I was overwhelmed the first time I saw him play. I can’t exactly remember where it was, perhaps Santa Monica Civic Auditorium. I was blown away. I didn’t expect it.

You didn’t see him play until after you were married?

Yes! It was a quite a while after we were married. He was so incredible. I could see that it was an extension of him. He loved it. He loved performing. He connected personally with everyone. It was amazing. It was wonderful.

"That Starsailor period was so short lived. They let him produce it and then went crazy when they heard it. They took away every little bit of power they had given him after that..."

In your opinion, did Tim have any musical mentor’s to speak of?

Everyone is influenced by the music that you grow up with. We had dinner with Frank Zappa and Frank said that from the beginning of time everyone is a thief and that is how music grows. I think that if you have a gift and the light goes on, you express that which you know and move it on a bit.

Can you name some singers that he liked?

Fred Neil, Peggy Lee, and Ella Fitzgerald. Tim took Elaine and I to see her when she played with the Count Basie big band. He liked classical music and opera. We would go and he would wear his moccasins!

What music was he listening to at home?

He didn’t listen to music at home. We went out to see people a lot. He didn’t play the stereo or the radio very much, but he liked different things. He liked any one with a good voice. Hank Williams, The Beach Boys songs with all the different harmonies on Pet Sounds. He loved funky music like Marvin Gaye. We would go to hear all kinds of music. The Japanese conductor (Seiji Ozawa), who is so famous now when he was first starting out, shows at USC or UCLA. Al Green in New Orleans.

Some of the stuff I didn’t care for, one jazz guy who was hammering on a piano (Cecil Taylor). It was very frightening. It was mostly blues and jazz clubs; he never really went to see his contemporaries. Never.

Some people have said that Tim was always looking for approval from musical peers and close friends. Did you find this to be true?

Possibly. Perhaps before me, I didn’t see it. They certainly were not at my house.

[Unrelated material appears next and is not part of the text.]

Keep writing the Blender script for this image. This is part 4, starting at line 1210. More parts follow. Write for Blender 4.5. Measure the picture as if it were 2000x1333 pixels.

That Starsailor period was so short lived. They let him produce it and then went crazy when they heard it. They took away every little bit of power they had given him after that.

"Hey batter batter hey..."

Was Tim comfortable with his career decisions or did he have any regrets later?


They were all different, he liked doing them, each thing was different. I saw him enjoy doing Greetings From LA no matter what I read or heard said. When he was into each thing he was having a good time.

One album he didn’t care for too much was Look at the Fool because there were songs on it that he wanted to fix. That album was really to be called Tijuana Moon, which you can see from the cover.

The audiences really don’t like the artist to change too much, and I would see that they would want to have the choirboy come out from the first albums. He was only 27 when he died and it was incredible how he would listen to music. He was a sponge. He could listen to music and really understand it. He was really open to different things. He was ready to do something different, always.

At times the audience wanted to hear some very old stuff and he wouldn’t want to do that. I have to say that at the end of the show he would pull them round and they would be listening. It was the record labels too. It confused them, because they weren’t around him all the time. He could change so quickly. They didn’t see the process. His voice had changed.

He was comfortable with older people, He loved going into places where they didn’t know him at all. I remember going into Hollywood to Molly Malone's on St Patrick’s Day. I know that it’s popular now with younger people, but it wasn’t then. They were older working class Irish. It was just amazing. He had a couple of Jack Daniels and got up and sang When Irish Eyes Are Smiling and had these old women crying.

He loved doing stuff like that, just sitting in and being a part of it. He liked to see what other people were like. He’d get them to tell him stories, and because I had learned that Tim was a “thief of mouth”, I could tell that one of these stories would eventually turn up in a song in the future. That was his way of doing it. He didn’t need that fame around him, which I liked. He made me feel safe and I made him a home. He liked that.